With alarming speed, what began as a series of crimes against humanity has become the pretext for war against anyone the US Government cares to nominate as an enemy. Like the collapse of the Twin Towers themselves, this result must be well beyond the most deranged imaginings of whoever was responsible for 11 September. The only way to deny the perpetrators satisfaction was, and still is, to bring them to justice. A supremely difficult task, no doubt, but scarcely beyond the wit of humanity to accomplish.
Instead, the crimes have been compounded. An undeclared war has been visited from the air on the people of Afghanistan -- none of whom was involved in 11 September -- using weapons like 'daisy cutters' that come as close to mass destruction as it is possible to get. Already, by 7 December 2001, more Afghani civilians had been killed by the bombing than died in the World Trade Center; (1) a far greater number suffer from displacement and hunger. Afghanis have been relieved of the Taliban only to be subjected again to the drug barons and warlords of the Northern Alliance. And war in Afghanistan continues.
In the wider 'war on terrorism' thousands of people have been detained without trial or evidence, other than their ethnic identity. Hundreds of non-prisoners of a non-war languish in cages in Cuba or Afghanistan, facing indefinite detention without charge, perfunctory tribunals and possible execution. The fate of Osama bin Laden himself is unclear. Whatever they have all been brought to, justice it most certainly isn't.
Even so, according to opinion polls three-quarters of Americans expect another major attack before the year is out -- scarcely a vote of confidence in the lavish security apparatus that so patently failed to protect them on 11 September. All this at the behest of a US regime whose democratic legitimacy bears some comparison with that of Robert Mugabe in Zimbabwe.

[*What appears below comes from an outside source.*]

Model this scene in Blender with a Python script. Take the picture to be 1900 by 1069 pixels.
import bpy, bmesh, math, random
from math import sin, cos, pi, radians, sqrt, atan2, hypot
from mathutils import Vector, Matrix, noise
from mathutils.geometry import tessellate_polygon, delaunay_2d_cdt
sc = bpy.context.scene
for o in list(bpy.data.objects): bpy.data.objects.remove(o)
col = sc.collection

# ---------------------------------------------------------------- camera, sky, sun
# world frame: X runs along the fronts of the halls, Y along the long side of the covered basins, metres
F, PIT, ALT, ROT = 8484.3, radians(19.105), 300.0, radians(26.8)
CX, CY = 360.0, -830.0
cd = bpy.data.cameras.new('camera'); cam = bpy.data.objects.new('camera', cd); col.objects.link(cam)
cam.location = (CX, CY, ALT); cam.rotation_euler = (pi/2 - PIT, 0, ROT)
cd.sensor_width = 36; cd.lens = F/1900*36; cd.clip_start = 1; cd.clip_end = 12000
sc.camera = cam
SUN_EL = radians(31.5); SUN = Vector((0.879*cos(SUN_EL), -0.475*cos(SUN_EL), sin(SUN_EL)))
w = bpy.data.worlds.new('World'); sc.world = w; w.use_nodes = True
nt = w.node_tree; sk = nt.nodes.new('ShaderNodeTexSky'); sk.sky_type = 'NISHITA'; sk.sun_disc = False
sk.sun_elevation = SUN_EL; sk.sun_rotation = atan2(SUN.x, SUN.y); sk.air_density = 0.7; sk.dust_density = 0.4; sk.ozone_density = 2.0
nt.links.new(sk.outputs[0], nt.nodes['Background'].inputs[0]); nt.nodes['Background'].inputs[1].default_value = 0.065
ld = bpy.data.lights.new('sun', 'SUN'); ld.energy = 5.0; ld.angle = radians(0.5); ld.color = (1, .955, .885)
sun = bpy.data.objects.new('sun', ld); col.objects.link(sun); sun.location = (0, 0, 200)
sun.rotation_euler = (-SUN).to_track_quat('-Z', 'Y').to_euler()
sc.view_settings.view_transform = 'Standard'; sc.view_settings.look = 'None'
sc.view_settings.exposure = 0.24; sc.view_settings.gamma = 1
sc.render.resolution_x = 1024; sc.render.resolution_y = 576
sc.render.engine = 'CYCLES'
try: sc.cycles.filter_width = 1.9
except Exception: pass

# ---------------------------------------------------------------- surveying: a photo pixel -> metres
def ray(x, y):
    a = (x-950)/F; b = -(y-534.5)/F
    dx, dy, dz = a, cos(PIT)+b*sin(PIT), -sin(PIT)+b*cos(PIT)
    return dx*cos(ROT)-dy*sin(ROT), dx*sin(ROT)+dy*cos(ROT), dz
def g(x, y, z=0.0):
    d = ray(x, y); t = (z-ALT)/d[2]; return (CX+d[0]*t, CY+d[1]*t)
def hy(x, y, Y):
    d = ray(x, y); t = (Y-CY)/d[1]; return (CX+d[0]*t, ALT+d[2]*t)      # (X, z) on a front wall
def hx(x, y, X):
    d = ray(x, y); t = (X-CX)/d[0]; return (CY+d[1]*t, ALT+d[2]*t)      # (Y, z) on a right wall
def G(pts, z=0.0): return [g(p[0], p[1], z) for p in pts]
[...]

From the outset, opportunist 'hawks' in the US administration urged the extension of the new war well beyond al-Qaeda and the Taliban. Top of their list was Saddam Hussein -- though there is no evidence that he was involved in the events of 11 September, or that he is actively promoting international terrorism now. So a different crime had to be devised for him: developing weapons of mass destruction. In this Saddam is scarcely alone. But, since there are no UN weapons inspectors left in Iraq, how do we know that he is guilty? The evidence relies on two sources: disgruntled Iraqi exiles and 'new analysis' of old reports from the last UN inspectors (Saddam may have been responsible for their departure, but the process was being abused to serve US interests as well).
However, the truth is that it doesn't much matter whether or not there is evidence -- or whether UN inspectors return to Iraq. For more than a decade the US and Britain have been bombing the 'no-fly zones' of Iraq anyway. Prior to that they were, of course, promoting Saddam as a counterweight to revolutionary Iran. No-one doubts that had Washington wished to rid itself of Saddam it could have done so during the Gulf War, when he was no less of a despot than he is now. But strategic interests dictated otherwise. When there was an uprising against Saddam in the Shi'ite south, the US sat on its hands. A breakaway Shi'ite south, or a Kurdish state in the north, would have 'destabilized' the region, and Turkey in particular: Saddam was a necessary evil. To this extent, it is thanks to Washington that he is still in power. Little has changed in the region over the last decade, other than a reordering of US priorities since 11 September and a readiness to act alone, without the endorsement of the UN.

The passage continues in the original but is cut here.